The California Energy Commission is giving 15 percent more rebates, around $500, for solar arrays facing west than those pointing south.  Studies showed that doing so can increase solar power production by around half as the sun sets, when power demand starts to peak (see the duck curve below).  CAISO-duck_curve

“Even though it is less energy on an annual basis, it’s more valuable from an air pollution perspective,” said David Hochschild, the Commission’s member who specializes in renewable energy.

This is in line with a study released in November by Pecan Street Research we previously featured on The Green Optimistic. According to the study, although south-facing solar systems produce more energy, those facing west produce the most usable energy.  75 percent of the power produced by west-facing panels is used on site.

Home developers in California are already offering rooftop solar systems as standard equipment to help buyers offset electric power costs.  This year, around a hundred thousand new homes will be built across the state, so the solar panel installation rebate is a big deal.

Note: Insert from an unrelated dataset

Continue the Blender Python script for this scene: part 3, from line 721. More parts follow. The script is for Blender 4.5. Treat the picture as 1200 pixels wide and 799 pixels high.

Though the rebate will most likely accrue to the developers, new home buyers will also benefit from the change. A lot of the power generated from west oriented solar panels is generated during peak hours, when power rates are also high. Since more power is generated then, the home demands less of the peak priced electricity from the grid, resulting in a lower electricity bill.

The Golden State may be the first to promote west facing solar systems, but it won’t likely be the last.  Just the same, you don’t need to be a gold prospector of old to go west.